Thursday, August 11, 2022

Arm of the Sphinx

 
 
Arm of the Sphinx
by Josiah Bancroft
2018
 
 
Following Senlin Ascends, the second book in Bancroft's quartet, Arm of the Sphinx is a little uneven, but its second half is consistently good, and has me very excited to read the next two volumes.
 
The book opens with Senlin and his friends having already failed and given up as air pirates. They think Senlin's wife Marya is in Pelphia, the 5th story 'ringdom' in the Tower of Babel, but they can't get in past the militarized port guards. In the mean-time, they've been stealing just enough to survive using cunning stratagems to outwit merchants and other pirates. But they realize they can't continue, and in desperation, chase a rumor that there's a secret passage into Pelphia from the former Silk Gardens in the abandoned 6th story.
 
The airship gets ambushed by the military and barely makes it to crash land on the 6th floor. They discover the secret headquarters of an army of escaped slaves (called 'Hods') being led by a rebellious former 'Wakeman,' one of the cybernetic agents of the Sphinx, the same mysterious entity who gave Edith her cybernetic arm. Their barely repaired airship gets ambushed again by the Hod army, and they again barely escape. Entirely out of other option, the crew follows Edith's directions to the lair of the Sphinx, fearful of the price he will demand for help.
 
The problem with this part of the book is that it's clear from the title and other early foreshadowing that we're all going to meet to Sphinx. It seems like Bancroft couldn't figure out how to skip straight to the good part, but neither could he disguise that this first half was all set-up for the part he really wanted to write. 

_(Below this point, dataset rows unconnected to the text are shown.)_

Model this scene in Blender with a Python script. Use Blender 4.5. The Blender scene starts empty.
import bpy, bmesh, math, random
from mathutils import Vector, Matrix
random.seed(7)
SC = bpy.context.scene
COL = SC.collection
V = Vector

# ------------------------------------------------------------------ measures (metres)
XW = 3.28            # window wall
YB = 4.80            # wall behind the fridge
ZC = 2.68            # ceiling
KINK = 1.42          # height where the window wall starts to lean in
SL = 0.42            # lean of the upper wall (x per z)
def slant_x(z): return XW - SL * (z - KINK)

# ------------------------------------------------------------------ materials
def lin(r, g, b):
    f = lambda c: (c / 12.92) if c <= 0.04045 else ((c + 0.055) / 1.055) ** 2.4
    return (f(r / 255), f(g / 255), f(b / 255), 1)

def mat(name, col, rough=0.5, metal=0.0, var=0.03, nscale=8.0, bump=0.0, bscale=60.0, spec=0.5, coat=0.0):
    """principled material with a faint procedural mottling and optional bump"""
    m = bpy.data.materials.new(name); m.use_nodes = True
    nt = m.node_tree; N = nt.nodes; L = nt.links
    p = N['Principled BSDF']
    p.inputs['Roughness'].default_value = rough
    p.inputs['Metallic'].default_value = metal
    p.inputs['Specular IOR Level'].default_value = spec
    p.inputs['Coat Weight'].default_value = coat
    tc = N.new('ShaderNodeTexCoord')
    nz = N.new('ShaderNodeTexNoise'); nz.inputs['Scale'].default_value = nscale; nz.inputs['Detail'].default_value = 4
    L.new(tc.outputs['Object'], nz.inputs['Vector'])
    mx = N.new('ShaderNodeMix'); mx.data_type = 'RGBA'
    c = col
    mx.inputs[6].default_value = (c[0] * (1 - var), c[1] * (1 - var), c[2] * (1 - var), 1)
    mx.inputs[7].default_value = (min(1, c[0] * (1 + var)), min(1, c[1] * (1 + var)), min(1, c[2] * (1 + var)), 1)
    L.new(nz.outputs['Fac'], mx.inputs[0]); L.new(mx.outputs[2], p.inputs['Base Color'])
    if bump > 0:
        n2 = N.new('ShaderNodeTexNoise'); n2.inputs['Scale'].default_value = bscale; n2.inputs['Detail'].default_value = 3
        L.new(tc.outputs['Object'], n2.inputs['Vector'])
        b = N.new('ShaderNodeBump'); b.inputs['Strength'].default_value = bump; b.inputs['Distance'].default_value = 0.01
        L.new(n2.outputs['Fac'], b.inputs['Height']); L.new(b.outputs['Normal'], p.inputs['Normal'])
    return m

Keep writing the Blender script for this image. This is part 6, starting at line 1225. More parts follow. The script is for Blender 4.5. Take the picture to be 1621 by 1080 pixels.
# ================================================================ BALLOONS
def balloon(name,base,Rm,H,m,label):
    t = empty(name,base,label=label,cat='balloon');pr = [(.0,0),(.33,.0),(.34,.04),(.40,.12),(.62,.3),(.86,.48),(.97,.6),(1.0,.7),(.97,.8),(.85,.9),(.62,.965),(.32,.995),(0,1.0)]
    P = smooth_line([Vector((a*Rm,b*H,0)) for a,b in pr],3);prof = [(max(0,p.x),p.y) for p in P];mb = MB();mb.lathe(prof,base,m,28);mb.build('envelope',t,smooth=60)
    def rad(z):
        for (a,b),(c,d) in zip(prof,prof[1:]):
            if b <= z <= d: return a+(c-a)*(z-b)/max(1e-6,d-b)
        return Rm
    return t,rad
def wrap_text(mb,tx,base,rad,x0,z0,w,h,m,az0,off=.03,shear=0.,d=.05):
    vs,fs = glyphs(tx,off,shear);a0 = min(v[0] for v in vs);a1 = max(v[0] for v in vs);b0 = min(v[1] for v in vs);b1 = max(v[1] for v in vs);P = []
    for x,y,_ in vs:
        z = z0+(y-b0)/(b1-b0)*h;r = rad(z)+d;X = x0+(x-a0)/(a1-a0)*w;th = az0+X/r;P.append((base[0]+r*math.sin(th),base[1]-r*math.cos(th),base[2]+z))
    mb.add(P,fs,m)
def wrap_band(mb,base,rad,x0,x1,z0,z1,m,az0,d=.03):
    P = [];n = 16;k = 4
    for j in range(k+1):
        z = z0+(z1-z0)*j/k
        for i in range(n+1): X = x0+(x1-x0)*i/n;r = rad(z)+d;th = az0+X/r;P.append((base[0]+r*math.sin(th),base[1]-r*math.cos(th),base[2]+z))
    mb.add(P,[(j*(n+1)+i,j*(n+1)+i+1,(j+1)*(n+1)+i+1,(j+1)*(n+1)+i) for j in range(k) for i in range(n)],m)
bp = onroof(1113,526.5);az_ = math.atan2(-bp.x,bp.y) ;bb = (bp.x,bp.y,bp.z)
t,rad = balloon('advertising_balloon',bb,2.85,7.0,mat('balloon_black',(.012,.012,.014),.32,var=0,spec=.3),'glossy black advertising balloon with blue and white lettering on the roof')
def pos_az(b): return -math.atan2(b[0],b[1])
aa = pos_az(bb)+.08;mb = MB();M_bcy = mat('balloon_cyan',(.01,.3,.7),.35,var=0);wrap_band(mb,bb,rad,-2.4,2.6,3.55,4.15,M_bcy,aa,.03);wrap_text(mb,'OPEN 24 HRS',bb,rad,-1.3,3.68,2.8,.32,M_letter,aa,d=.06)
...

The 'last days of piracy' section has all the suspense of a foregone conclusion. I think if Bancroft could've started earlier, shown the crew's pirate days as present tense instead of mostly already flashbacks, and shown them giving up as a conclusion they're pushed toward instead of a choice they've already made, it would've been more compelling. The visit to the Silk Gardens is actually pretty good, because it contains some interesting set-pieces and surprises along the way. Senlin thinks he knows what they'll find, Edith thinks she knows, and they're both wrong, which is great.
 
It's in the second half of the book that everything really springs to life. The Sphinx is clearly a canny negotiator. He wants Senlin's information about the rebellion, and even moreso, the painting he stole in the first book. He makes a deal to replace Edith's broken cybernetic arm, fix their ship, and help the crew get into Pelphia to look for Marya if Senlin will please just sign this contract and spend two weeks finding a book in the Bottomless Library...
 
While Senlin is away, Edith tries to hide Adam from the Sphinx, which results in them going to the roof which is rumored to be covered with trees of silver and rivers of gold. They learn the truth, and Adam gets hidden, but not in the way Edith wanted.
 
Voleta sneaks around and meets the Sphinx privately, the Sphinx takes a liking to her, reveals his true face, shares some secrets, and seemingly chooses her as a successor.
 
Iren's story is mostly character-driven. She begins coming to terms with the fact that she's getting older and that she has real friends now. She's no longer just an enforcer. I imagine her looking like Scorpia from the new She-Ra cartoon, and I've really warmed up to her.
 
During his journey, Senlin, among other things, realizes that he can't keep chasing Marya forever, that he's changed and she probably has too, and that he has romantic feelings for Edith. He decides Pelphia will be the last place he looks, and that he can no longer assume a straightforward reunion if he finds her. At the end of the journey, the Sphinx tells Senlin yet more secrets, including about the Brick Layer who organized the building of the tower, and some information about the stolen painting. Given the long lifespans of these people at the top, I wonder if the Sphinx is the person in the painting?
 
Edith gets a better new arm and a promotion from the Sphinx. Senlin gets recruited as a spy. The crew gets a shiny new ship and a robotic crewmate to accompany them into the next book. I doubt that my description does this part justice, but the prose is lively, the characterization is dynamic (everyone goes through a period of self-reflection and change), we learn a lot about the world, and the stage is set for a three-way conflict between the agents of the Sphinx, the Hod rebellion, and the corrupt Ringdom governments, like the one in Pelphia.